Addio ai monti

Addio ai monti

Ormai è chiaro: la montagna come l’abbiamo conosciuta e frequentata per lungo tempo sta cambiando e cambierà sempre più. Il campanello d’allarme più forte è suonato all’inizio dell’estate scorsa con la tragedia della Marmolada, la “regina delle Dolomiti”,  patrimonio mondiale dell’Unesco.

Per tutta estate abbiamo documentato i cambiamenti che stanno avvenendo su tutti i fronti: dalla siccità che è arrivata a compromettere gli alpeggi ai boschi divorati dal bostrico. Correva l’ “Anno internazionale dello sviluppo sostenibile della montagna”, e abbiamo capito che è necessario ripensare tutto: la sicurezza, l’abitare, le relazioni umane e la cura dell’ecosistema.

Poi è venuto l’inverno. Un inverno con così poca neve come non si vedeva da anni – inscritto, soprattutto, in una tendenza che non ne fa un eccezione -, e tale da compromettere il modello della monocultura dello sci su cui si è puntato tutto per lo “sviluppo” della montagna.

È un disastro annunciato, come si dice sui giornali in questi casi con sciatta banalità per poi dedicarsi alle future buone intenzioni. Ma ecco, proprio qui sta il punto: se non vogliamo dire addio ai monti, se non vogliamo perdere il patrimonio di bellezza, e anche di risorse, che abbiamo ricevuto in eredità dalle generazioni precedenti, dobbiamo costruire un futuro molto diverso da ciò che abbiamo fatto fino ad ora. Se pensiamo che la soluzione sia  “mettere in sicurezza” la montagna per evitare incidenti durante escursioni o scalate, se impegneremo ingenti risorse per accumulare quel po’ di acqua che resta per trasformarla in neve anche dove e quando neve non ci sarà più, falliremo. Le Olimpiadi di Milano-Cortina sono lì a indicare una prospettiva fallimentare: ingenti risorse finanziarie che non salveranno il modello economico in crisi e distruttivi interventi ambientali che incontrano l’ostilità delle popolazioni locali e di chi quelle montagne frequenta con amore.

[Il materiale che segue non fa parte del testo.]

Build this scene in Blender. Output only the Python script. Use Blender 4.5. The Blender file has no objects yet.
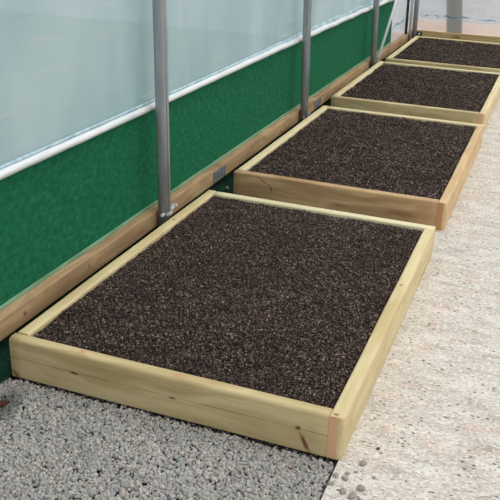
import bpy, bmesh, math, random
import numpy as np
from mathutils import Vector, Matrix

scene = bpy.context.scene
C = scene.collection

# ------------------------------------------------------------------ camera
cam_d = bpy.data.cameras.new('camera'); cam = bpy.data.objects.new('camera', cam_d); C.objects.link(cam)
cam_d.sensor_fit = 'HORIZONTAL'; cam_d.sensor_width = 36.0; cam_d.lens = 36.0 * 815.43 / 500.0
cam_d.clip_start = 0.02; cam_d.clip_end = 200
cam.location = (1.5546, -1.9601, 1.5248)
cam.rotation_euler = (1.1634, -0.0349, 0.3621)
scene.camera = cam

# ------------------------------------------------------------------ light
w = bpy.data.worlds.new('overcast_sky'); scene.world = w; w.use_nodes = True
nt = w.node_tree; bg = nt.nodes['Background']
tc = nt.nodes.new('ShaderNodeTexCoord'); sx = nt.nodes.new('ShaderNodeSeparateXYZ'); cr = nt.nodes.new('ShaderNodeValToRGB')
nt.links.new(tc.outputs['Generated'], sx.inputs[0]); nt.links.new(sx.outputs['Z'], cr.inputs[0]); nt.links.new(cr.outputs[0], bg.inputs[0])
cr.color_ramp.elements[0].position = 0.0; cr.color_ramp.elements[0].color = (0.42, 0.43, 0.44, 1)
cr.color_ramp.elements[1].position = 0.7; cr.color_ramp.elements[1].color = (1.13, 1.13, 1.12, 1)
bg.inputs[1].default_value = 0.92
sd = bpy.data.lights.new('sun', 'SUN'); sun = bpy.data.objects.new('sun', sd); C.objects.link(sun)
sd.energy = 1.25; sd.angle = math.radians(60); sd.color = (1.0, 0.985, 0.95)
sun.rotation_euler = Vector((-0.62, -0.12, -1.0)).to_track_quat('-Z', 'Y').to_euler()   # high hazy light from the right

vs = scene.view_settings
vs.view_transform = 'Standard'; vs.look = 'None'; vs.gamma = 1; vs.use_curve_mapping = False
vs.exposure = 0.0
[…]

La cura risolutiva sta tutta – ovviamente – nell’arrestare il prima possibile l’aumento delle temperature; ma anche i rimedi contingenti vanno affrontati con una strategia adeguata. Per fortuna  è possibile fare molto, e non si tratta solo di palliativi o di azioni di buona volontà individuale. Anzi, proprio la cura di questo straordinario patrimonio naturale può essere un esempio di tutta l’intelligenza innovativa, la cooperazione sociale, l’impegno istituzionale e la giusta allocazione delle risorse che sono indispensabili per la tutela e il “restauro” della Casa comune.

Un nuovo modello: creatività delle comunità locali e impegno di amministratori, politici e mondo economico

Di alcune cose – molto concrete e molto riproducibili – abbiamo cominciato a parlare: ad esempio la rete di mobilità dolce Alpine Pearls, tra Italia, Austria, Svizzera, Germania e Slovenia o le offerte turistiche alternative, con il supporto di associazioni come Legambiente nella Val Maira in provincia di Cuneo e la diversificazione dell’offerta turistica. 

In “Inverno liquido” Maurizio Dematteis ha documentato i tanti esempi di successo condotti con creatività e coraggio da varie comunità sparse lungo la Penisola. Il fulcro di queste esperienze sono proprio le comunità che ancora vivono quegli ambienti e che da sempre conoscono il senso del limite che la montagna impone.  La comunità va intesa come partecipazione allargata e condivisa, basata sul confronto e diffusione dei saperi e delle responsabilità, conscia del senso del limite, che  è la capacità di cogliere la finitezza delle risorse e la necessità di tutelarle adottando sistemi attenti all’ambiente. Dal canto loro,  Amministrazioni comunali e Comunità montane devono, e in alcuni casi già lo fanno, raccogliere questi input e tradurli in  scelte politiche e interventi amministrativi coerenti. I risultati cominciano a vedersi anche sul piano economico, come documenta l’Osservatorio italiano del turismo montano accreditato da Confindustria Federturismo, che segnala un aumento record di una nuova e solida comunità outdoor invernale, che, lontano dalle piste da sci  “dialoga con il territorio e attribuisce un grande valore al tema della sostenibilità ambientale”.